• DATA EXTRACT:
- - - - -
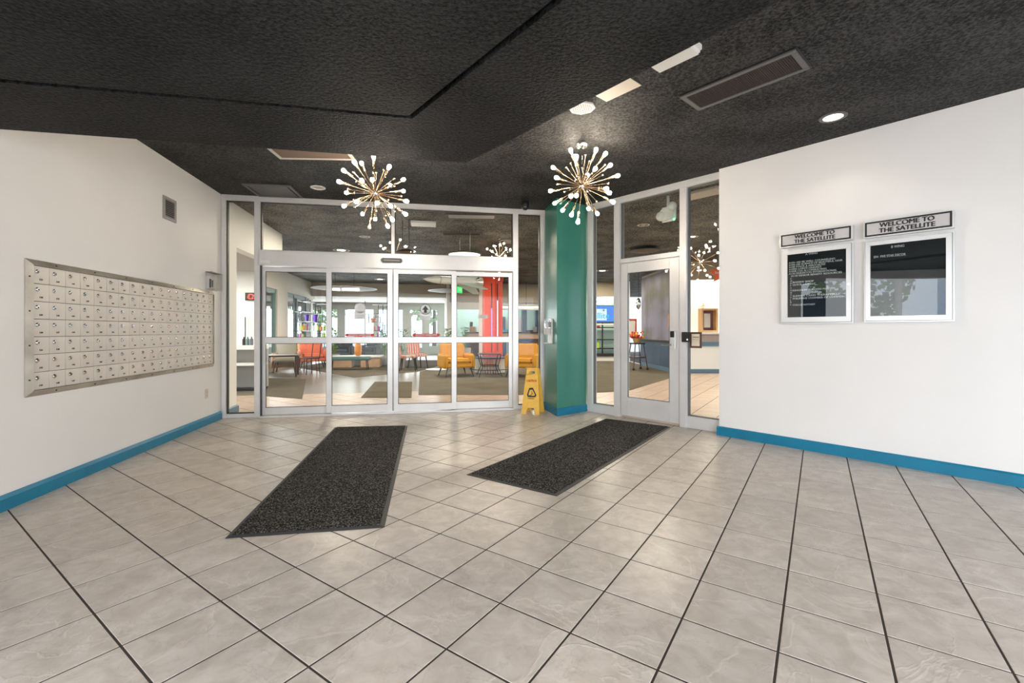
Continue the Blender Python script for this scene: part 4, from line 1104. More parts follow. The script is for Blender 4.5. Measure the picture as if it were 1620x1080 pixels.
# things on the desk
def small(name, label, cat, u, v0, v1, y, wd, m, group=None, shape='box'):
    x = FB.x(u, y); z0, z1 = 1.1302, FB.z(u, v0, y); z1 = max(z1, z0+.07)
    if shape == 'box': o = MB().box(-wd/2, wd/2, -wd/3, wd/3, 0, z1-z0)
    else: o = MB().lathe([(wd*.3, 0), (wd*.5, (z1-z0)*.3), (wd*.45, (z1-z0)*.7), (wd*.25, (z1-z0))], n=14)
    o = o.build(name, m, smooth=(shape != 'box')); o.location = FB.at(x, y, z0); o.rotation_euler = (0, 0, FB.rz)
    return tag(o, label, cat, group)


KRAFT = mat('kraft_card', (.45, .25, .12), .7)
small('carton', 'small brown carton with a round logo on the reception counter', 'box', 747.5, 516.5, 524, 11.2, .22, KRAFT)
small('coffee_maker', 'dark coffee maker on the reception counter behind the brown carton', 'coffee maker', 745.5, 509, 517, 11.4, .12, DARKM)
small('cup_stack', 'pale stack of cups on the reception counter', 'cups', 753.5, 517, 524.5, 11.2, .08, CASE, shape='l')
small('teal_folder', 'teal folded leaflet stand on the counter beside the red column', 'leaflet stand', 799.5, 521, 525, 11.1, .2, mat('teal_card', (.02, .25, .36)))
small('desk_phone', 'dark desk phone on the counter between the navy posts', 'phone', 838, 522, 526, 11.2, .25, BLACK)
small('office_monitor', 'grey monitor on the reception counter near the dark post', 'monitor', 846, 517, 526, 11.2, .16, mat('monitor_grey', (.25, .25, .26)))

# red column with rocket-trail light slots
pc_ = dz(14.6, 779, 522); s = thing('red_column', 'vermilion hexagonal column with two lit vertical slots behind the sliding doors', 'column', (pc_.x, pc_.y, 0), math.radians(15))
MB().lathe([(.345, .0), (.345, CH-.02)], n=6, M=Matrix.Rotation(PI/6, 4, 'Z')).build('shaft', REDC, s)
MB().lathe([(.37, CH-.28), (.38, CH-.02)], n=6, M=Matrix.Rotation(PI/6, 4, 'Z')).build('collar', REDC, s)
fy = -.345*math.cos(PI/6)
for x, m_, z0, z1 in ((-.09, 'violet_light', .6, 2.05), (.10, 'white_light', .65, 2.3)):
    MB().box(x-.013, x+.013, fy-.004, fy+.01, z0-.1, CH-.35).build('slot', BLACK, s)
    MB().box(x-.016, x+.016, fy-.012, fy-.003, z0+.3, z1-.15).build('light_strip', emis(m_, (.42, .35, 1) if 'v' in m_[:1] else (.9, .95, 1), 1.1), s)
# white panel edge beside the column
p_ = dz(14.9, 761, 522); struct(MB().box(p_.x-.07, p_.x+.1, p_.y, p_.y+.25, 0, CH-.01).build('wall_column_back', WHITE))

# rocket hanging from the ceiling
p0, p1 = dz(11.0, 669, 441), dz(11.8, 762, 446.5); dv = p1-p0
s = thing('hanging_rocket_model', 'white model rocket hanging nose first under the lobby ceiling', 'model rocket', tuple(p0)); LR = dv.length
M = dv.to_track_quat('Z', 'Y').to_matrix().to_4x4()
MB().lathe([(.002, 0), (.05, .12), (.085, .30), (.098, .42)], n=20, M=M).build('nose_cone', WHITE, s, smooth=True)
MB().lathe([(.10, .43), (.10, LR*.85)], n=20, M=M).build('fuselage', WHITE, s, smooth=True)
MB().lathe([(.102, .425), (.102, .45)], n=20, M=M).build('band', GREYP, s)
MB().lathe([(.10, LR*.85), (.06, LR*.9), (.12, LR)], n=16, M=M).build('engine', ALU, s, smooth=True)
for k in range(4):
    Mk = M @ Matrix.Rotation(k*PI/2+.6, 4, 'Z'); f = MB(); q = [Mk @ Vector(p) for p in ((.09, 0, LR*.55), (.36, 0, LR*.9), (.36, 0, LR*1.02), (.09, 0, LR*.88))]; nn = (Mk.to_3x3() @ Vector((0, 1, 0)))*.01
    f.v = [tuple(p+nn) for p in q]+[tuple(p-nn) for p in q]; f.f = [(0, 1, 2, 3), (7, 6, 5, 4)]+[(i, (i+1) % 4, 4+(i+1) % 4, 4+i) for i in range(4)]
    f.build('fin', mat('pale_mint_fin', (.6, .7, .66), .4), s)
for f_ in (.3, .75): q_ = dv*f_; MB().tube((q_.x, q_.y, q_.z+.09), (q_.x, q_.y, CH-p0.z), .004).build('wire', DARKM, s)


# disc pendants
def disc(p, r, label, lit=True, tubes=False):
    s = thing('disc_pendant', label, 'pendant lamp', (p.x, p.y, CH), 0, None); dp = p.z-CH
    MB().lathe([(.01, dp+.07), (r*.5, dp+.055), (r, dp+.012), (r, dp)], n=36).build('shade', DARKM, s, smooth=True)
    MB().lathe([(r*.985, dp+.004), (r*.6, dp-.02), (.001, dp-.03)], n=36, cap=False).build('diffuser', PLAMP if lit else mat('tan_disc_underside', (.16, .12, .085), .5), s, smooth=True)
    for x in (-r*.3, r*.3): MB().tube((x, 0, dp+.05), (x, 0, 0), .006).build('rod', DARKM, s)
    if tubes:
        for x0, x1 in ((-.34, .02), (.10, .62)): MB().tube((x0, -r*.45, dp-.05), (x1, -r*.45, dp-.07), .04, n=12).build('tube_lamp', emis('tube_light', (1, .95, .88), 2.4) if 'tube_light' not in MATS else MATS['tube_light'], s, smooth=True)


PLAMP = emis('pendant_diffuser', (1, .92, .8), 2.2)
disc(dz(14.2, 545, 456.5), 1.0, 'large disc pendant over the low white table', False, True)
disc(dz(7.5, 622+20, 402-2), .18, 'small mirrored disc pendant seen above the door header', False)
disc(dz(14.8, 718, 460), .85, 'disc pendant behind the arrow decal', False)
disc(dz(8.2, 735, 403), .35*.9, 'disc pendant with glowing underside above the fixed leaf header', True)
disc(dz(10.0, 1020, 397), .33, 'disc pendant seen through the transom of the swing door', False)
disc(dz(17.0, 820, 486), 1.0, 'large disc pendant glowing over the reception opening', True)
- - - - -
• TASK BRIEF: Your task is to reproduce all of the material exactly. The pictures stay out.

• CORRECT RESULT:
Continue the Blender Python script for this scene: part 4, from line 1104. More parts follow. The script is for Blender 4.5. Measure the picture as if it were 1620x1080 pixels.
# things on the desk
def small(name, label, cat, u, v0, v1, y, wd, m, group=None, shape='box'):
    x = FB.x(u, y); z0, z1 = 1.1302, FB.z(u, v0, y); z1 = max(z1, z0+.07)
    if shape == 'box': o = MB().box(-wd/2, wd/2, -wd/3, wd/3, 0, z1-z0)
    else: o = MB().lathe([(wd*.3, 0), (wd*.5, (z1-z0)*.3), (wd*.45, (z1-z0)*.7), (wd*.25, (z1-z0))], n=14)
    o = o.build(name, m, smooth=(shape != 'box')); o.location = FB.at(x, y, z0); o.rotation_euler = (0, 0, FB.rz)
    return tag(o, label, cat, group)


KRAFT = mat('kraft_card', (.45, .25, .12), .7)
small('carton', 'small brown carton with a round logo on the reception counter', 'box', 747.5, 516.5, 524, 11.2, .22, KRAFT)
small('coffee_maker', 'dark coffee maker on the reception counter behind the brown carton', 'coffee maker', 745.5, 509, 517, 11.4, .12, DARKM)
small('cup_stack', 'pale stack of cups on the reception counter', 'cups', 753.5, 517, 524.5, 11.2, .08, CASE, shape='l')
small('teal_folder', 'teal folded leaflet stand on the counter beside the red column', 'leaflet stand', 799.5, 521, 525, 11.1, .2, mat('teal_card', (.02, .25, .36)))
small('desk_phone', 'dark desk phone on the counter between the navy posts', 'phone', 838, 522, 526, 11.2, .25, BLACK)
small('office_monitor', 'grey monitor on the reception counter near the dark post', 'monitor', 846, 517, 526, 11.2, .16, mat('monitor_grey', (.25, .25, .26)))

# red column with rocket-trail light slots
pc_ = dz(14.6, 779, 522); s = thing('red_column', 'vermilion hexagonal column with two lit vertical slots behind the sliding doors', 'column', (pc_.x, pc_.y, 0), math.radians(15))
MB().lathe([(.345, .0), (.345, CH-.02)], n=6, M=Matrix.Rotation(PI/6, 4, 'Z')).build('shaft', REDC, s)
MB().lathe([(.37, CH-.28), (.38, CH-.02)], n=6, M=Matrix.Rotation(PI/6, 4, 'Z')).build('collar', REDC, s)
fy = -.345*math.cos(PI/6)
for x, m_, z0, z1 in ((-.09, 'violet_light', .6, 2.05), (.10, 'white_light', .65, 2.3)):
    MB().box(x-.013, x+.013, fy-.004, fy+.01, z0-.1, CH-.35).build('slot', BLACK, s)
    MB().box(x-.016, x+.016, fy-.012, fy-.003, z0+.3, z1-.15).build('light_strip', emis(m_, (.42, .35, 1) if 'v' in m_[:1] else (.9, .95, 1), 1.1), s)
# white panel edge beside the column
p_ = dz(14.9, 761, 522); struct(MB().box(p_.x-.07, p_.x+.1, p_.y, p_.y+.25, 0, CH-.01).build('wall_column_back', WHITE))

# rocket hanging from the ceiling
p0, p1 = dz(11.0, 669, 441), dz(11.8, 762, 446.5); dv = p1-p0
s = thing('hanging_rocket_model', 'white model rocket hanging nose first under the lobby ceiling', 'model rocket', tuple(p0)); LR = dv.length
M = dv.to_track_quat('Z', 'Y').to_matrix().to_4x4()
MB().lathe([(.002, 0), (.05, .12), (.085, .30), (.098, .42)], n=20, M=M).build('nose_cone', WHITE, s, smooth=True)
MB().lathe([(.10, .43), (.10, LR*.85)], n=20, M=M).build('fuselage', WHITE, s, smooth=True)
MB().lathe([(.102, .425), (.102, .45)], n=20, M=M).build('band', GREYP, s)
MB().lathe([(.10, LR*.85), (.06, LR*.9), (.12, LR)], n=16, M=M).build('engine', ALU, s, smooth=True)
for k in range(4):
    Mk = M @ Matrix.Rotation(k*PI/2+.6, 4, 'Z'); f = MB(); q = [Mk @ Vector(p) for p in ((.09, 0, LR*.55), (.36, 0, LR*.9), (.36, 0, LR*1.02), (.09, 0, LR*.88))]; nn = (Mk.to_3x3() @ Vector((0, 1, 0)))*.01
    f.v = [tuple(p+nn) for p in q]+[tuple(p-nn) for p in q]; f.f = [(0, 1, 2, 3), (7, 6, 5, 4)]+[(i, (i+1) % 4, 4+(i+1) % 4, 4+i) for i in range(4)]
    f.build('fin', mat('pale_mint_fin', (.6, .7, .66), .4), s)
for f_ in (.3, .75): q_ = dv*f_; MB().tube((q_.x, q_.y, q_.z+.09), (q_.x, q_.y, CH-p0.z), .004).build('wire', DARKM, s)


# disc pendants
def disc(p, r, label, lit=True, tubes=False):
    s = thing('disc_pendant', label, 'pendant lamp', (p.x, p.y, CH), 0, None); dp = p.z-CH
    MB().lathe([(.01, dp+.07), (r*.5, dp+.055), (r, dp+.012), (r, dp)], n=36).build('shade', DARKM, s, smooth=True)
    MB().lathe([(r*.985, dp+.004), (r*.6, dp-.02), (.001, dp-.03)], n=36, cap=False).build('diffuser', PLAMP if lit else mat('tan_disc_underside', (.16, .12, .085), .5), s, smooth=True)
    for x in (-r*.3, r*.3): MB().tube((x, 0, dp+.05), (x, 0, 0), .006).build('rod', DARKM, s)
    if tubes:
        for x0, x1 in ((-.34, .02), (.10, .62)): MB().tube((x0, -r*.45, dp-.05), (x1, -r*.45, dp-.07), .04, n=12).build('tube_lamp', emis('tube_light', (1, .95, .88), 2.4) if 'tube_light' not in MATS else MATS['tube_light'], s, smooth=True)


PLAMP = emis('pendant_diffuser', (1, .92, .8), 2.2)
disc(dz(14.2, 545, 456.5), 1.0, 'large disc pendant over the low white table', False, True)
disc(dz(7.5, 622+20, 402-2), .18, 'small mirrored disc pendant seen above the door header', False)
disc(dz(14.8, 718, 460), .85, 'disc pendant behind the arrow decal', False)
disc(dz(8.2, 735, 403), .35*.9, 'disc pendant with glowing underside above the fixed leaf header', True)
disc(dz(10.0, 1020, 397), .33, 'disc pendant seen through the transom of the swing door', False)
disc(dz(17.0, 820, 486), 1.0, 'large disc pendant glowing over the reception opening', True)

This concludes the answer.